Write the listing out again, all of it, word for word.

------ Given information ------

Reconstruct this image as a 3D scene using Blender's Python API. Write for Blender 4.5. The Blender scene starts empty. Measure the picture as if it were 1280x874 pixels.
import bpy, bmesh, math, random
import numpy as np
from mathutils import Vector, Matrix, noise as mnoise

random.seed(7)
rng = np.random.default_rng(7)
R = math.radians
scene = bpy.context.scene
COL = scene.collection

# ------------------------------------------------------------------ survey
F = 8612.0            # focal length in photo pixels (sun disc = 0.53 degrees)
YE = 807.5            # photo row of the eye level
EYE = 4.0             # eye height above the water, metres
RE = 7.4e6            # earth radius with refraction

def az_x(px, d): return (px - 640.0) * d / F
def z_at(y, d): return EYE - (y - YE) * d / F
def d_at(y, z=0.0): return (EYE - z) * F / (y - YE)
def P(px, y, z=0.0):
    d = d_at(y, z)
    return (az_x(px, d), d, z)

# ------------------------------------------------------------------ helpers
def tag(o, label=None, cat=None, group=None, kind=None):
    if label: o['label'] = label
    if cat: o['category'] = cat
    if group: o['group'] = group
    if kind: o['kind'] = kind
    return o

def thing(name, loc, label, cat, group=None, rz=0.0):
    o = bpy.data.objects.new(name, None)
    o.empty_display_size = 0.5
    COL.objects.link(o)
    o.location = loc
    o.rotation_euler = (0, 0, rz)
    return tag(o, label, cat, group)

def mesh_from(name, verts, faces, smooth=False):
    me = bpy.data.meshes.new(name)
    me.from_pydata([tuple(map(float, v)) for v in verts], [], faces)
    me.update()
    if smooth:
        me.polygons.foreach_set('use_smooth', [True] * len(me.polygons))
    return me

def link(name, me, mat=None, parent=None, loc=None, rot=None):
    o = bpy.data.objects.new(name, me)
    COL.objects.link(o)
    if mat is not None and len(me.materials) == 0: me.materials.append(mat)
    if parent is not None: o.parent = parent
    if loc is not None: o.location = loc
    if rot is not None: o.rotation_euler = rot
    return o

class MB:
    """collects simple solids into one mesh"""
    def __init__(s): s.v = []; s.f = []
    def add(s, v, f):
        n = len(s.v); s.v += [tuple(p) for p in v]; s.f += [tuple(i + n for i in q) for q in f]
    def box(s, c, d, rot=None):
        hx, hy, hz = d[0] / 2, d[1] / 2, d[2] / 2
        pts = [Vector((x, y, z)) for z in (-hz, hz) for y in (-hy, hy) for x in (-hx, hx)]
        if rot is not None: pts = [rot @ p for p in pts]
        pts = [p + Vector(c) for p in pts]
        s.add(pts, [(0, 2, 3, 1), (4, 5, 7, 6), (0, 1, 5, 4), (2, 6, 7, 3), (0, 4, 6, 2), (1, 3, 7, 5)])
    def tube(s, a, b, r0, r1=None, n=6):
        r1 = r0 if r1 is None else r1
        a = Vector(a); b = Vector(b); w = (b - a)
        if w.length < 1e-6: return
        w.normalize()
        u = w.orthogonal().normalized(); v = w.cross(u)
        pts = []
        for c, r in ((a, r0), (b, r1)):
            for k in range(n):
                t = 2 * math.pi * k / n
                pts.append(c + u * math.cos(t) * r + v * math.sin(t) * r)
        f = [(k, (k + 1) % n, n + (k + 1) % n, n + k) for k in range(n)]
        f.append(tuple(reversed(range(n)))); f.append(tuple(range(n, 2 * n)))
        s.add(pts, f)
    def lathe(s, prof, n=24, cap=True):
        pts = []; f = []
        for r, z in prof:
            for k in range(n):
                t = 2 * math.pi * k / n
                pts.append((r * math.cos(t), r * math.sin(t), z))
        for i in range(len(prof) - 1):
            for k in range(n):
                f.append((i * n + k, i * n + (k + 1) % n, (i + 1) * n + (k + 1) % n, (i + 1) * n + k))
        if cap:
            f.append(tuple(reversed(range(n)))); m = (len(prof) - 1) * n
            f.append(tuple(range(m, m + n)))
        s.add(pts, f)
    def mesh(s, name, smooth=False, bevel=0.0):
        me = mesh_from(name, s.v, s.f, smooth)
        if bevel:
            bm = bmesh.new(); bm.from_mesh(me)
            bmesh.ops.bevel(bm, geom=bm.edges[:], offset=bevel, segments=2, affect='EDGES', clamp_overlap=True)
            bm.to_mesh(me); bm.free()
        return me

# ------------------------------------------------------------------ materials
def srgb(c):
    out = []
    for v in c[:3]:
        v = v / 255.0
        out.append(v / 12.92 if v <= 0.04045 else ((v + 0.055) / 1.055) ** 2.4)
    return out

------

▸ **Finished answer**
Reconstruct this image as a 3D scene using Blender's Python API. Write for Blender 4.5. The Blender scene starts empty. Measure the picture as if it were 1280x874 pixels.
import bpy, bmesh, math, random
import numpy as np
from mathutils import Vector, Matrix, noise as mnoise

random.seed(7)
rng = np.random.default_rng(7)
R = math.radians
scene = bpy.context.scene
COL = scene.collection

# ------------------------------------------------------------------ survey
F = 8612.0            # focal length in photo pixels (sun disc = 0.53 degrees)
YE = 807.5            # photo row of the eye level
EYE = 4.0             # eye height above the water, metres
RE = 7.4e6            # earth radius with refraction

def az_x(px, d): return (px - 640.0) * d / F
def z_at(y, d): return EYE - (y - YE) * d / F
def d_at(y, z=0.0): return (EYE - z) * F / (y - YE)
def P(px, y, z=0.0):
    d = d_at(y, z)
    return (az_x(px, d), d, z)

# ------------------------------------------------------------------ helpers
def tag(o, label=None, cat=None, group=None, kind=None):
    if label: o['label'] = label
    if cat: o['category'] = cat
    if group: o['group'] = group
    if kind: o['kind'] = kind
    return o

def thing(name, loc, label, cat, group=None, rz=0.0):
    o = bpy.data.objects.new(name, None)
    o.empty_display_size = 0.5
    COL.objects.link(o)
    o.location = loc
    o.rotation_euler = (0, 0, rz)
    return tag(o, label, cat, group)

def mesh_from(name, verts, faces, smooth=False):
    me = bpy.data.meshes.new(name)
    me.from_pydata([tuple(map(float, v)) for v in verts], [], faces)
    me.update()
    if smooth:
        me.polygons.foreach_set('use_smooth', [True] * len(me.polygons))
    return me

def link(name, me, mat=None, parent=None, loc=None, rot=None):
    o = bpy.data.objects.new(name, me)
    COL.objects.link(o)
    if mat is not None and len(me.materials) == 0: me.materials.append(mat)
    if parent is not None: o.parent = parent
    if loc is not None: o.location = loc
    if rot is not None: o.rotation_euler = rot
    return o

class MB:
    """collects simple solids into one mesh"""
    def __init__(s): s.v = []; s.f = []
    def add(s, v, f):
        n = len(s.v); s.v += [tuple(p) for p in v]; s.f += [tuple(i + n for i in q) for q in f]
    def box(s, c, d, rot=None):
        hx, hy, hz = d[0] / 2, d[1] / 2, d[2] / 2
        pts = [Vector((x, y, z)) for z in (-hz, hz) for y in (-hy, hy) for x in (-hx, hx)]
        if rot is not None: pts = [rot @ p for p in pts]
        pts = [p + Vector(c) for p in pts]
        s.add(pts, [(0, 2, 3, 1), (4, 5, 7, 6), (0, 1, 5, 4), (2, 6, 7, 3), (0, 4, 6, 2), (1, 3, 7, 5)])
    def tube(s, a, b, r0, r1=None, n=6):
        r1 = r0 if r1 is None else r1
        a = Vector(a); b = Vector(b); w = (b - a)
        if w.length < 1e-6: return
        w.normalize()
        u = w.orthogonal().normalized(); v = w.cross(u)
        pts = []
        for c, r in ((a, r0), (b, r1)):
            for k in range(n):
                t = 2 * math.pi * k / n
                pts.append(c + u * math.cos(t) * r + v * math.sin(t) * r)
        f = [(k, (k + 1) % n, n + (k + 1) % n, n + k) for k in range(n)]
        f.append(tuple(reversed(range(n)))); f.append(tuple(range(n, 2 * n)))
        s.add(pts, f)
    def lathe(s, prof, n=24, cap=True):
        pts = []; f = []
        for r, z in prof:
            for k in range(n):
                t = 2 * math.pi * k / n
                pts.append((r * math.cos(t), r * math.sin(t), z))
        for i in range(len(prof) - 1):
            for k in range(n):
                f.append((i * n + k, i * n + (k + 1) % n, (i + 1) * n + (k + 1) % n, (i + 1) * n + k))
        if cap:
            f.append(tuple(reversed(range(n)))); m = (len(prof) - 1) * n
            f.append(tuple(range(m, m + n)))
        s.add(pts, f)
    def mesh(s, name, smooth=False, bevel=0.0):
        me = mesh_from(name, s.v, s.f, smooth)
        if bevel:
            bm = bmesh.new(); bm.from_mesh(me)
            bmesh.ops.bevel(bm, geom=bm.edges[:], offset=bevel, segments=2, affect='EDGES', clamp_overlap=True)
            bm.to_mesh(me); bm.free()
        return me

# ------------------------------------------------------------------ materials
def srgb(c):
    out = []
    for v in c[:3]:
        v = v / 255.0
        out.append(v / 12.92 if v <= 0.04045 else ((v + 0.055) / 1.055) ** 2.4)
    return out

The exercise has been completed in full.